Scarfolk Council is the folk horror invention of Richard Littler. His genuinely creepy and disturbing (and often very funny) blog is at http://scarfolk.blogspot.co.uk He is also part of the relatively new 'hauntology' music movement which creates unearthly and uncanny ambient sounds that suggest ghostly presences.
A play list we have created on YouTube is designed to give some cultural clues to the invention but, to be honest, I suspect you have to be a child or teenager of the 1970s to recall in retrospect just how creepy life was in those days with children's programmes and public warnings that did not hold back on terror, the threat of nuclear war, mysterious unaccountable authority and, as you will see in the third item, Jimmy Saville at his disturbing peak. Scarfolk Council's own Channel is at https://www.youtube.com/channel/UC1t7KxXy44QC5qC1R0h53Mg
Littler is excellent at bringing out the demonic potential of ordinary life, the anxieties over class, parenting and education, the links of England to its pagan past (the death of Mrs Payne found fossilised inside an ancient standing stone is emblematic) and the power of TV both to create a shared reality and subvert it in an age when whole families would sit around the electronic hearth and enter each other's preferred world - from Children of the Stones to Morecambe & Wise - only to see the kinderlings packed off to bed before the 9.00PM threshold and the arrival of the brutal reality of the News and the downbeat torments offered by Play for Today.

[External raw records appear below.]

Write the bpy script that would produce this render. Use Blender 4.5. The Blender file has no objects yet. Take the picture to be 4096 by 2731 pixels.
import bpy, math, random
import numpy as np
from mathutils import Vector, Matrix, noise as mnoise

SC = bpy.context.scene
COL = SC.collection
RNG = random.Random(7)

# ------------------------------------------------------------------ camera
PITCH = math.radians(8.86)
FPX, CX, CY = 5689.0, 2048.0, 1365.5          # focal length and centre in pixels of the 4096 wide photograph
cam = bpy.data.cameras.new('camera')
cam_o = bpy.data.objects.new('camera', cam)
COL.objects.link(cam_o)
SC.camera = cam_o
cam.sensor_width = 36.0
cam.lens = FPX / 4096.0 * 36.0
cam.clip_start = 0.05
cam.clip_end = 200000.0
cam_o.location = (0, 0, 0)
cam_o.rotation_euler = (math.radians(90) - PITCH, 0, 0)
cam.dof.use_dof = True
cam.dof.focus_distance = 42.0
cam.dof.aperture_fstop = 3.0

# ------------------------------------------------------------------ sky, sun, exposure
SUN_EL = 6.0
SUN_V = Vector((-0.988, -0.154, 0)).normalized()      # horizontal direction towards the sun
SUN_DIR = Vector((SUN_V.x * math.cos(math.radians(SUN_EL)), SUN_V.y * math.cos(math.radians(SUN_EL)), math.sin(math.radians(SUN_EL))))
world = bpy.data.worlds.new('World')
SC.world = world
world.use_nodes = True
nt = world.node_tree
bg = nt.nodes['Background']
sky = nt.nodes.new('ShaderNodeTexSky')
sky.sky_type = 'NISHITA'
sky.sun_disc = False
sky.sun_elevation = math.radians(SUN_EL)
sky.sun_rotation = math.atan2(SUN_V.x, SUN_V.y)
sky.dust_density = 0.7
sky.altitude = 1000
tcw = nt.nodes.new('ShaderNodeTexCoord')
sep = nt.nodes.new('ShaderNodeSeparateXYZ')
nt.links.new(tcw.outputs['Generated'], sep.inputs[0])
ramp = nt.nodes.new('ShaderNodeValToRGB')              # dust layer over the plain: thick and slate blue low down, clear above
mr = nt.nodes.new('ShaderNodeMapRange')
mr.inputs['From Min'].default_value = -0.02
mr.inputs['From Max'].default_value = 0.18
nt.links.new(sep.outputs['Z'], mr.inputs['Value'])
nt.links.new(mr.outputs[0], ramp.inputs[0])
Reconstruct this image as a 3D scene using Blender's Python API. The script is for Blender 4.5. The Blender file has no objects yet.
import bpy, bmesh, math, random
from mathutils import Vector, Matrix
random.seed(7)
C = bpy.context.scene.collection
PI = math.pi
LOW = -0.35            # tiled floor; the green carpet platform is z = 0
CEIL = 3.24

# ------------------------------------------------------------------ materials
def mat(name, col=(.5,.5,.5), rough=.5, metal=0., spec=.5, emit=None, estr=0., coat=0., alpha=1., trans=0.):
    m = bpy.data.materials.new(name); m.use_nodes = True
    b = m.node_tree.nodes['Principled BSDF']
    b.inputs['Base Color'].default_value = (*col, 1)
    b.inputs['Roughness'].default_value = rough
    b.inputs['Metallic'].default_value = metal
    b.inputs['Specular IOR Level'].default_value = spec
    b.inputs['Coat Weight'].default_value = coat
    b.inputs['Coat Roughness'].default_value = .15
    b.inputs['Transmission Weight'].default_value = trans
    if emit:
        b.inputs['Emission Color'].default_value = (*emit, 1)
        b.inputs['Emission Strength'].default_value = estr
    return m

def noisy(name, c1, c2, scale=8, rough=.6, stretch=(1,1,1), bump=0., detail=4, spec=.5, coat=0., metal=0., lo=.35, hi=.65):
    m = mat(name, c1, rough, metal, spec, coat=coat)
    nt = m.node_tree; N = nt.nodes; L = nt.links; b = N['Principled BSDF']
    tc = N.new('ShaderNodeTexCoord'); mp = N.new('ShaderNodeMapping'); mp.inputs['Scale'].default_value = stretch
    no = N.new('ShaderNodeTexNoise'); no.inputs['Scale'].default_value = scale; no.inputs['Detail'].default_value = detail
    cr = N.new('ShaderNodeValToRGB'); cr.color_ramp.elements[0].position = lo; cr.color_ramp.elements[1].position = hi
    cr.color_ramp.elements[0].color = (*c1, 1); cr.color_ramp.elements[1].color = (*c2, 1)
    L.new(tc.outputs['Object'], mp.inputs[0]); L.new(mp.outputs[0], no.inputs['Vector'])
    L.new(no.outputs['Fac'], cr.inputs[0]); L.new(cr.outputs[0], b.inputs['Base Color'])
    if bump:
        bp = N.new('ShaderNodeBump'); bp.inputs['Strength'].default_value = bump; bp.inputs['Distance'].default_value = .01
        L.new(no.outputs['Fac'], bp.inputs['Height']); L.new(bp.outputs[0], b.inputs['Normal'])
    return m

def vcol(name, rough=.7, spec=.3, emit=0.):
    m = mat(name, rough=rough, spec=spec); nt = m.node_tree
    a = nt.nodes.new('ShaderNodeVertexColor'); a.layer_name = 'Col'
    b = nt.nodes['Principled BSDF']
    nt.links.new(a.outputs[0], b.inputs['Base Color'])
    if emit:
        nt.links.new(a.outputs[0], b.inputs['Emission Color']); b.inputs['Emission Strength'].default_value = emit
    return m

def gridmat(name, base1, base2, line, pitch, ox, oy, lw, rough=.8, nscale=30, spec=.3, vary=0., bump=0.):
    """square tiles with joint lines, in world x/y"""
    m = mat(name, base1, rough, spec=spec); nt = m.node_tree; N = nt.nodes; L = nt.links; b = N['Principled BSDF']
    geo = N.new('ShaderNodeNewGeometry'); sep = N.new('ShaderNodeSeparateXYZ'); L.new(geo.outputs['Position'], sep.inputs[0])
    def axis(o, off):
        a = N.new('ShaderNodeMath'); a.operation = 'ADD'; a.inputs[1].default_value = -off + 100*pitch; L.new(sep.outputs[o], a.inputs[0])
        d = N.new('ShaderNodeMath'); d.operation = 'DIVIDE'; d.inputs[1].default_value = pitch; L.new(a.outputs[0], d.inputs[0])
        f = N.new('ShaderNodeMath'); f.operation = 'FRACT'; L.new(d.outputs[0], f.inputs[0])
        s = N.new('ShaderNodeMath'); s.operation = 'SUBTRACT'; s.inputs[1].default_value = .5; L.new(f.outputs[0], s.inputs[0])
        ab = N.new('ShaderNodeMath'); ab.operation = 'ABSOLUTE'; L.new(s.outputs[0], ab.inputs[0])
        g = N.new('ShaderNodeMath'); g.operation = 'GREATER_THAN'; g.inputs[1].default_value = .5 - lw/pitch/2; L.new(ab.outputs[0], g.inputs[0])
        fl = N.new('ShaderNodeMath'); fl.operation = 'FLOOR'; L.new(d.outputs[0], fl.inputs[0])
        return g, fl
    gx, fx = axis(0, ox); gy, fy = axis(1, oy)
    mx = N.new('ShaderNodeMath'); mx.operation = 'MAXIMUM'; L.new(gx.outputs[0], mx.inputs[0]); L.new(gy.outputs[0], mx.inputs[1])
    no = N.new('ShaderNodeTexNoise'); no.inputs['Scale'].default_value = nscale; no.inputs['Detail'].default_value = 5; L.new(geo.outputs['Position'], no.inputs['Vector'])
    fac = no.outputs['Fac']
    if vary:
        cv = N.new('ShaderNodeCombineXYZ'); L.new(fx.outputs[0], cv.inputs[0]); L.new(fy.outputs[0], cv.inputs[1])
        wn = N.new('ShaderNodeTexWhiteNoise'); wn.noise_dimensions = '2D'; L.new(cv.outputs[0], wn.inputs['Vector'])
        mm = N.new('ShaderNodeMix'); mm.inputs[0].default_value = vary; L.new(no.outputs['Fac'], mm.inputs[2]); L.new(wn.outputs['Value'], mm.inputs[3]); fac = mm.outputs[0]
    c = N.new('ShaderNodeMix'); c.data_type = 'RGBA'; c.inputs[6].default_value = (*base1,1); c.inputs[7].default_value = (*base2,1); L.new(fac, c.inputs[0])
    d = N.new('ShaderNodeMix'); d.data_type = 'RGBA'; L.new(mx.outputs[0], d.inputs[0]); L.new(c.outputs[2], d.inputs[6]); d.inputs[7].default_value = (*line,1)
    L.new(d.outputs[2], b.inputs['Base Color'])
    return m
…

It would be hard for modern kids to understand that environment now - the strict routines, lack of stimulation, long boring Sundays, easy expression of sublimated fear, the demand of adults that they be 'looked up to' (even when they were being morons), the dragging survival of church-going and games as enforced penance, the way the sheep were separated from the intellectual goats, sex as the dark force of which nothing may be spoken ... and all this was only half a century ago. It is no accident that a few of the adults of that generation are now appearing in the tabloids as alleged abusers of children. The unwritten story is of the abuse of others by repressed fathers who were imprisoned in their homes like their children and wives no less than Victorian women were once imprisoned and abused in theirs. Littler captures the era as one of 'miasma' for many lost souls.